[Saved data entries]
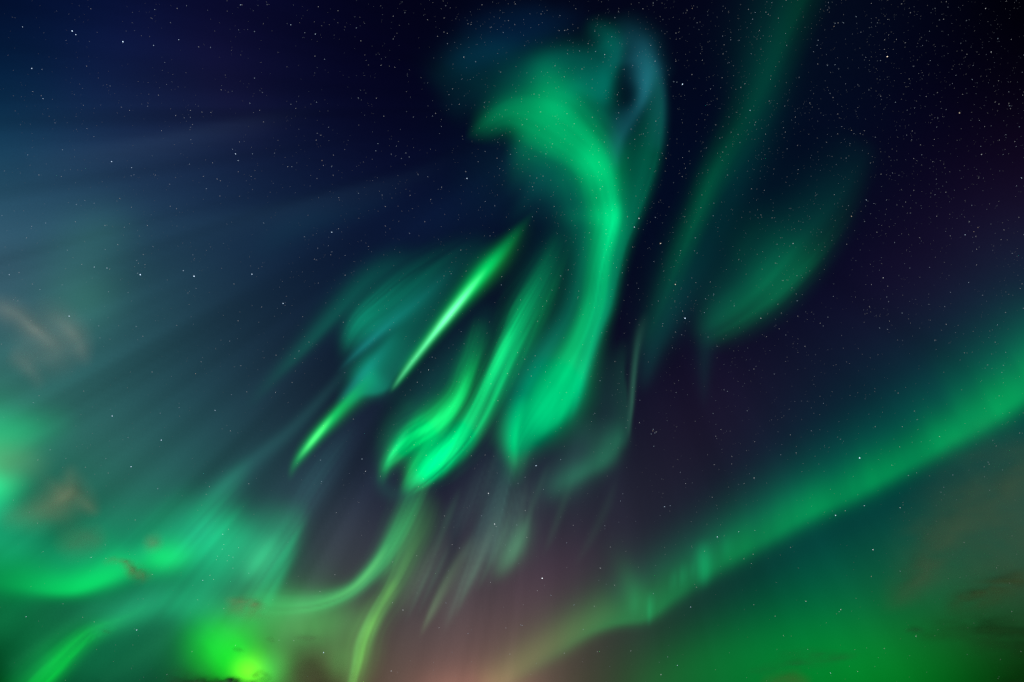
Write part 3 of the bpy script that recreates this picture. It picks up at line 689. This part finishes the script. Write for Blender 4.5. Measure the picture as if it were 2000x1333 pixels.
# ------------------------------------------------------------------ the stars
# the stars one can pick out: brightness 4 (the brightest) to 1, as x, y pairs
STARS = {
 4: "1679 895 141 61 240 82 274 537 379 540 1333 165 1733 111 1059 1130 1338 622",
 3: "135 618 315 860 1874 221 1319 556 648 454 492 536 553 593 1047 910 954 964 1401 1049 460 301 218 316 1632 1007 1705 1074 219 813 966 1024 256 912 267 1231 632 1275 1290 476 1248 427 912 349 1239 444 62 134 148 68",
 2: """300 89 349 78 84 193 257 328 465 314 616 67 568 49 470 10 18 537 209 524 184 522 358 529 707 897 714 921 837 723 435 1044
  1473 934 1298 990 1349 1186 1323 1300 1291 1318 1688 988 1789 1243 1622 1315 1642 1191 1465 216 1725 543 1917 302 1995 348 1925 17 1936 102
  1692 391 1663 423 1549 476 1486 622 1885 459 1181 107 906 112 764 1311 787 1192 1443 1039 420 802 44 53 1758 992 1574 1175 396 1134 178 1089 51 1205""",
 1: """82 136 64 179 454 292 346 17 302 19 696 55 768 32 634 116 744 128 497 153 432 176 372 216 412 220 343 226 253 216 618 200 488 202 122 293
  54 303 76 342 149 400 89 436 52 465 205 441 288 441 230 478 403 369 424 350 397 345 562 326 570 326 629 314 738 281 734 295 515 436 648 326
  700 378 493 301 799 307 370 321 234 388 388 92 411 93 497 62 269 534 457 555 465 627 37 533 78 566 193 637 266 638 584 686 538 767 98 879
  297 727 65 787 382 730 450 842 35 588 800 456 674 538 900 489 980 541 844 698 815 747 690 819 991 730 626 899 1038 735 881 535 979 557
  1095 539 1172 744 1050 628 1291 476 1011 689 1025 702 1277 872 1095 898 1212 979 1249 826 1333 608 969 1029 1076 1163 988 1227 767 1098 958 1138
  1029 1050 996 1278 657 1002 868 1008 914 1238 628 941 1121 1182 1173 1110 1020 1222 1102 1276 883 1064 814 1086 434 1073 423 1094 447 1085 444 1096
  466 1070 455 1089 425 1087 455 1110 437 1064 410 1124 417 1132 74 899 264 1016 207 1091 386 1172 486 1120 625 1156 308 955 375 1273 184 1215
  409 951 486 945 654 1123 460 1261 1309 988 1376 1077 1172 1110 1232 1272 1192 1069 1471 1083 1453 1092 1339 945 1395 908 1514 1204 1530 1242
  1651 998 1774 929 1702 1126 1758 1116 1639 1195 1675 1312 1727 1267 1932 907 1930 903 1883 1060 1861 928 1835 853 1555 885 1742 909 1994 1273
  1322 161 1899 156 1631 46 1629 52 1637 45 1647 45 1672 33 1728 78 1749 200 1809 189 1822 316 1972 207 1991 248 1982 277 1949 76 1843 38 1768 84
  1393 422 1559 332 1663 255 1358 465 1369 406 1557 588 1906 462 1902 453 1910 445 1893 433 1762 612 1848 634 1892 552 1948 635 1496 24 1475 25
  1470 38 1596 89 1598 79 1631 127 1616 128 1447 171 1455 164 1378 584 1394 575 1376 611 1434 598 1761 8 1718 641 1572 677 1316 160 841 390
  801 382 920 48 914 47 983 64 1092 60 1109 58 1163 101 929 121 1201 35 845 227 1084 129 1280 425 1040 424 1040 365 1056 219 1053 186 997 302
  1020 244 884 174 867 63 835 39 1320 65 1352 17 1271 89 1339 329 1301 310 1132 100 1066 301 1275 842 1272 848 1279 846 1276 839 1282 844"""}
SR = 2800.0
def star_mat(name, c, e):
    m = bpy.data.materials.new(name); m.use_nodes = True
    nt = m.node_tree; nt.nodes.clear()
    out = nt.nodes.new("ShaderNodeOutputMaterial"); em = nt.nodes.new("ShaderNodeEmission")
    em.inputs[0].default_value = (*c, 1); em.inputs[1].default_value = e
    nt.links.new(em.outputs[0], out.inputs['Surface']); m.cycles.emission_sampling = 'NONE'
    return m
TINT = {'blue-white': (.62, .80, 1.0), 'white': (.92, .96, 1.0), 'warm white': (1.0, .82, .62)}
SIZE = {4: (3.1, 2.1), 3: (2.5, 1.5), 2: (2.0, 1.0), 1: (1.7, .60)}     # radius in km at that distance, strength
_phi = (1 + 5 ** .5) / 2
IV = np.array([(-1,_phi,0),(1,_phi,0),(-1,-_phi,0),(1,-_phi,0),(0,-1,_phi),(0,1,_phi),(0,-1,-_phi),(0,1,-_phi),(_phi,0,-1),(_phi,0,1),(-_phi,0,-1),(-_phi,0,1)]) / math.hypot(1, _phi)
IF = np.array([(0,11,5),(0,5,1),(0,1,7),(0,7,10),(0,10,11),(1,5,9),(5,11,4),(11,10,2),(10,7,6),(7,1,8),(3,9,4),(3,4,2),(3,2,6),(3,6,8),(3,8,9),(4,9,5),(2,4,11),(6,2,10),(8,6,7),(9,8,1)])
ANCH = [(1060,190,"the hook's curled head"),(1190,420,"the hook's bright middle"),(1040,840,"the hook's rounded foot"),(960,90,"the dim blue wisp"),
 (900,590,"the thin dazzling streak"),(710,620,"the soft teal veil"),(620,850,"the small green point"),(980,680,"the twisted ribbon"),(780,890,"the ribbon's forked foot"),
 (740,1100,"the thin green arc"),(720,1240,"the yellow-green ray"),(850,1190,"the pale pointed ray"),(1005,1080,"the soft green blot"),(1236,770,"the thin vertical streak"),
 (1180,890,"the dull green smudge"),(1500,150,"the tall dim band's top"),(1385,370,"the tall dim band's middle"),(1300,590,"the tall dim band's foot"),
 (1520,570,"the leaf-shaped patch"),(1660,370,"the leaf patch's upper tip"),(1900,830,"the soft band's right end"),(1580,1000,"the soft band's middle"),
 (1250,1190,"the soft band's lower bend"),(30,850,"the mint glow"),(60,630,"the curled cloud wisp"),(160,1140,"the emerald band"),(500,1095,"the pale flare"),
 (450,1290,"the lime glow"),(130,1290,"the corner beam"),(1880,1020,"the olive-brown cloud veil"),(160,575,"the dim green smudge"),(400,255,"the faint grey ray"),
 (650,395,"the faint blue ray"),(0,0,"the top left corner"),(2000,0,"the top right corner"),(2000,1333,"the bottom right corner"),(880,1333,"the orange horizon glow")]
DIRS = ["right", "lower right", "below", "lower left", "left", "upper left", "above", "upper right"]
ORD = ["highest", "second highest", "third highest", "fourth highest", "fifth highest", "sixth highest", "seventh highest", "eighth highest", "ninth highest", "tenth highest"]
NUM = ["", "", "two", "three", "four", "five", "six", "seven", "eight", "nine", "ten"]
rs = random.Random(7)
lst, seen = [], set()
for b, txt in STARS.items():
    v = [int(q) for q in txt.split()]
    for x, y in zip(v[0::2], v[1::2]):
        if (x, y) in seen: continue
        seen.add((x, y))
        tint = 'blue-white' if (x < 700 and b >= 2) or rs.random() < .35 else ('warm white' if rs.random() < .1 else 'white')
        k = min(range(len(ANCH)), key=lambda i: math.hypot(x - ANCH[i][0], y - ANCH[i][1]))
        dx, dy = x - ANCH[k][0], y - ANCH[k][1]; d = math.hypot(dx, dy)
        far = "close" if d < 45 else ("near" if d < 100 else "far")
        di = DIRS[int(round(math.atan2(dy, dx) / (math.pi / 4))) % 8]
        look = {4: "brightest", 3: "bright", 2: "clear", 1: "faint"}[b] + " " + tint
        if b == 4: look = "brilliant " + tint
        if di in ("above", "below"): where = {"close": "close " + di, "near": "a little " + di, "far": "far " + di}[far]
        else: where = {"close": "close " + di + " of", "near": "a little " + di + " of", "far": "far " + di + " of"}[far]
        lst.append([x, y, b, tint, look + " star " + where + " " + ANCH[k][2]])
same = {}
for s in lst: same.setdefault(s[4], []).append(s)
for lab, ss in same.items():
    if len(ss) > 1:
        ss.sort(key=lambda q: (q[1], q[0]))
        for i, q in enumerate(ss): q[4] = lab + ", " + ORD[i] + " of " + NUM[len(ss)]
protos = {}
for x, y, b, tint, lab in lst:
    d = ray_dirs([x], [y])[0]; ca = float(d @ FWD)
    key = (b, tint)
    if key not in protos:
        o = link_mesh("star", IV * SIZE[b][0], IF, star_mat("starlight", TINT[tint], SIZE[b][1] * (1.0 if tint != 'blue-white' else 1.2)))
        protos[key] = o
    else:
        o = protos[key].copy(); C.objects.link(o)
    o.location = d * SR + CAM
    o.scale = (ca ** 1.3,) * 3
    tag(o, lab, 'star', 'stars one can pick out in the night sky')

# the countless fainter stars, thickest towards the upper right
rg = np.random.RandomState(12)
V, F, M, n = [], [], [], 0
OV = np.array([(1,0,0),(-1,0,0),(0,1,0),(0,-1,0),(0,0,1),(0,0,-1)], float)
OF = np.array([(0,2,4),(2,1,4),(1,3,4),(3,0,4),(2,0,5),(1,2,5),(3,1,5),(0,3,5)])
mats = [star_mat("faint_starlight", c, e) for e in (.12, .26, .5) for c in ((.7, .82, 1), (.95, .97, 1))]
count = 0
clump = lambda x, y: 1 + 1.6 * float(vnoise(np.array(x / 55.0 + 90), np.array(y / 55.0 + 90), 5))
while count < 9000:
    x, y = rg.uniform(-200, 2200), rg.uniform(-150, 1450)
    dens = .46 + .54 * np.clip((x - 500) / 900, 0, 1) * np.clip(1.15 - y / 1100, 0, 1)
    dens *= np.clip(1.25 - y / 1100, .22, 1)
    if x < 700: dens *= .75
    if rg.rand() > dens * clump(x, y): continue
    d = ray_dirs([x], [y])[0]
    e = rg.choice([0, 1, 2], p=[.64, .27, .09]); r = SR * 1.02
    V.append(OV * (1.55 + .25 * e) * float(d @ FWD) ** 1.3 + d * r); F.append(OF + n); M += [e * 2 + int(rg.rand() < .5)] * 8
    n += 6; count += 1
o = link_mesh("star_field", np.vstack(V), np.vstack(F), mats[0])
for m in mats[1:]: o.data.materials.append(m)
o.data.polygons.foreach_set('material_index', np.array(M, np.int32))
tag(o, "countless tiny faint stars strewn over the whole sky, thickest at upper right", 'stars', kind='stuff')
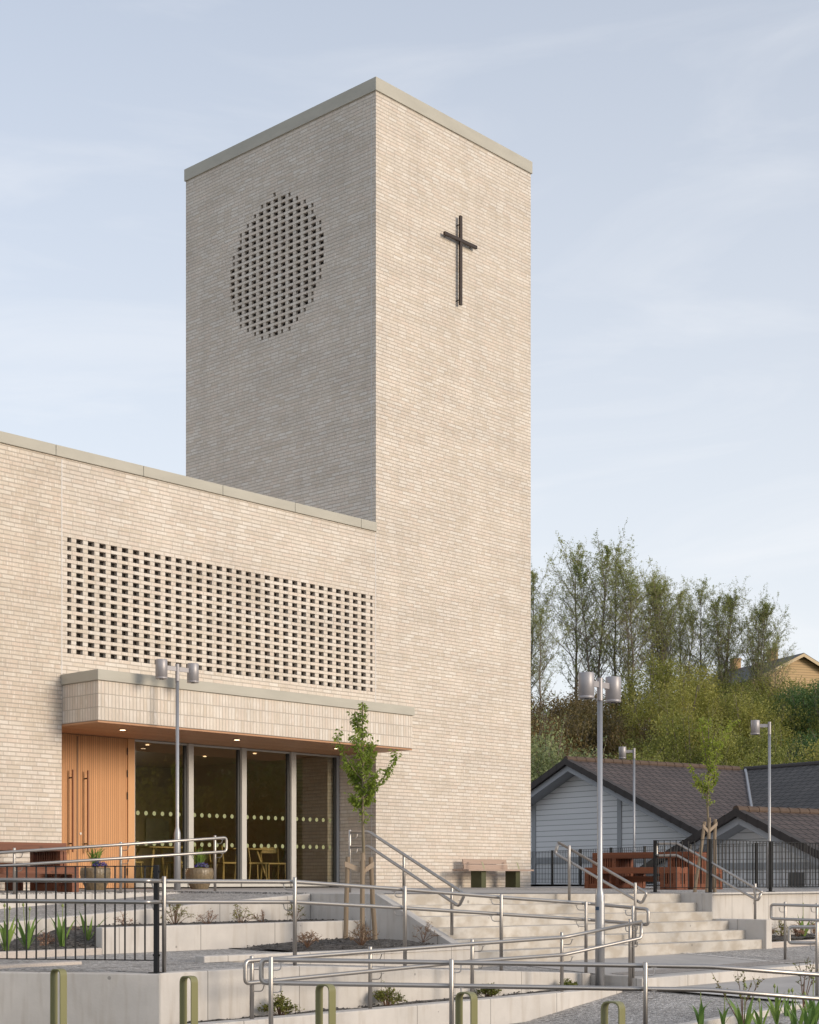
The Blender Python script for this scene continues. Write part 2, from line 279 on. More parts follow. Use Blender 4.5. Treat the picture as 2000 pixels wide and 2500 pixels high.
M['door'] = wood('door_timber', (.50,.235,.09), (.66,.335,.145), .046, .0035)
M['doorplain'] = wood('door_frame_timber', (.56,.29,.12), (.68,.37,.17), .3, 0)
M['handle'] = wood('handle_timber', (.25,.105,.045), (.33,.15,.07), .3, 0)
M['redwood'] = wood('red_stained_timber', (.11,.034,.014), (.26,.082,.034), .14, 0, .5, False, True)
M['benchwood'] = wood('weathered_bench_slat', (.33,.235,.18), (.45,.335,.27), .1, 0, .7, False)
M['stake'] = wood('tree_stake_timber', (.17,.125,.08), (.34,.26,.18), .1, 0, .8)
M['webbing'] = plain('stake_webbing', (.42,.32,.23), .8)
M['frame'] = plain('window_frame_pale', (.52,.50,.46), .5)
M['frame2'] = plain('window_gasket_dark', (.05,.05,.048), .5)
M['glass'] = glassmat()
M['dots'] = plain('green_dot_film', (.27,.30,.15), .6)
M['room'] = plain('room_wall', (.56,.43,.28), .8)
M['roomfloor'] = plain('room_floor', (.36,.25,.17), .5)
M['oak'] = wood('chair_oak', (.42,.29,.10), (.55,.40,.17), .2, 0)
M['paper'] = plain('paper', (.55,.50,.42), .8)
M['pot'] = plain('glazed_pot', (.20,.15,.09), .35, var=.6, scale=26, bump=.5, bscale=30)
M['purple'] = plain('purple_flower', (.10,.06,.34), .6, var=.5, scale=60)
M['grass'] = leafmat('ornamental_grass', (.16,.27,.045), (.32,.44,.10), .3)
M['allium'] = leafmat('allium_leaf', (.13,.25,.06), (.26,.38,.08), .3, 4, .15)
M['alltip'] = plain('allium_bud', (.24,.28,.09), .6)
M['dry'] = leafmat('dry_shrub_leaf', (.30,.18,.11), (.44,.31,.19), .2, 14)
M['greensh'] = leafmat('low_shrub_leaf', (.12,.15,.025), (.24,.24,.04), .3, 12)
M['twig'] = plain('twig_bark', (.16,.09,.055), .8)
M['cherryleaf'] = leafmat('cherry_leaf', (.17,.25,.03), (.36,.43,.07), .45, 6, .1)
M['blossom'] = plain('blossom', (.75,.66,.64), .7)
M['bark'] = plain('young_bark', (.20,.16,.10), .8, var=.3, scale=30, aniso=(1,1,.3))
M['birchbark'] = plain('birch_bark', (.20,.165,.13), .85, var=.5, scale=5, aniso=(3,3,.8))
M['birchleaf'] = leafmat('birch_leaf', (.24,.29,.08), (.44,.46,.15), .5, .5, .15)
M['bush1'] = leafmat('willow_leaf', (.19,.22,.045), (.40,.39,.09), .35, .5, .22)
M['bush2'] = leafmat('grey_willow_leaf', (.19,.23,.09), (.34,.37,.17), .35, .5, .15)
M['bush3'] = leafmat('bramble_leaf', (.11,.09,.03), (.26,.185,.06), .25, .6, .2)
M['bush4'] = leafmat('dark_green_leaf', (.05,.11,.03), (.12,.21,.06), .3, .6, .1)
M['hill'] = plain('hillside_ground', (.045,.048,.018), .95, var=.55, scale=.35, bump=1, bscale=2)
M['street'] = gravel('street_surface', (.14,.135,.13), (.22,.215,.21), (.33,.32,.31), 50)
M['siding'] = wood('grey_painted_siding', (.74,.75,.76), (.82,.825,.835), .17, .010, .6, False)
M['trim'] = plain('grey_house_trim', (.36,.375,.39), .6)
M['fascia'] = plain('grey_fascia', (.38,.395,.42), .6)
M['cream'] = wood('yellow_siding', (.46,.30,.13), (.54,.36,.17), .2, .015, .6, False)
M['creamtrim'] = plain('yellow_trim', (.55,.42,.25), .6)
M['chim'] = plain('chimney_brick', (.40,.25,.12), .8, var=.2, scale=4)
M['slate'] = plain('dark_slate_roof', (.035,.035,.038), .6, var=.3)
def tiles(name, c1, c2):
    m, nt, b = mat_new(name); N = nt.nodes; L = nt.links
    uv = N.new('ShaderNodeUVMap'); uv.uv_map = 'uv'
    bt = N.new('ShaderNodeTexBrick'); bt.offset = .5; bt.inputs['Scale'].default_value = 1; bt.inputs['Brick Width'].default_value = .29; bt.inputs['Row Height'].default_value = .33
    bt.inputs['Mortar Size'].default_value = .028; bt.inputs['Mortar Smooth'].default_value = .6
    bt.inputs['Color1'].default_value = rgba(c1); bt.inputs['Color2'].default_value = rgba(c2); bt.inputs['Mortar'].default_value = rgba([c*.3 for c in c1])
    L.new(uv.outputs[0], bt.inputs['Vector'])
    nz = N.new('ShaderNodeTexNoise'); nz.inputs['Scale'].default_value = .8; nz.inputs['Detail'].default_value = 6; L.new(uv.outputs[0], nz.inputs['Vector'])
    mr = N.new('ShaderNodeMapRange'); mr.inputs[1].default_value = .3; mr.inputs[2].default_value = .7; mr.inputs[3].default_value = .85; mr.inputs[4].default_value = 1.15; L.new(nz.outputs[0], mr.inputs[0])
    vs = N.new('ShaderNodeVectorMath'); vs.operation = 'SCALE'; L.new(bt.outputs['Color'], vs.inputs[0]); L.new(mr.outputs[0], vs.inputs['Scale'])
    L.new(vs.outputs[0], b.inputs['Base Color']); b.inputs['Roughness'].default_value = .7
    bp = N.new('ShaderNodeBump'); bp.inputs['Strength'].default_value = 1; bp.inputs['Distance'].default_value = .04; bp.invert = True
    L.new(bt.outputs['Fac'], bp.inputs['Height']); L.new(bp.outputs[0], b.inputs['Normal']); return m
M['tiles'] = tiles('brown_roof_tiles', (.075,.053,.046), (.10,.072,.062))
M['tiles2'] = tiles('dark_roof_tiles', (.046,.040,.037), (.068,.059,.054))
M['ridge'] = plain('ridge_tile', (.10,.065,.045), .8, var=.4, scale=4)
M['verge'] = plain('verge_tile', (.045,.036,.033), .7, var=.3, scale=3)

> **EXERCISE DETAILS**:
Copy out every line of the material above that mentions the word "Blender".

> **RESPONSE**:
Write part 3 of the bpy script that recreates this picture. It picks up at line 689. This part finishes the script. Write for Blender 4.5. Measure the picture as if it were 2000x1333 pixels.
The Blender Python script for this scene continues. Write part 2, from line 279 on. More parts follow. Use Blender 4.5. Treat the picture as 2000 pixels wide and 2500 pixels high.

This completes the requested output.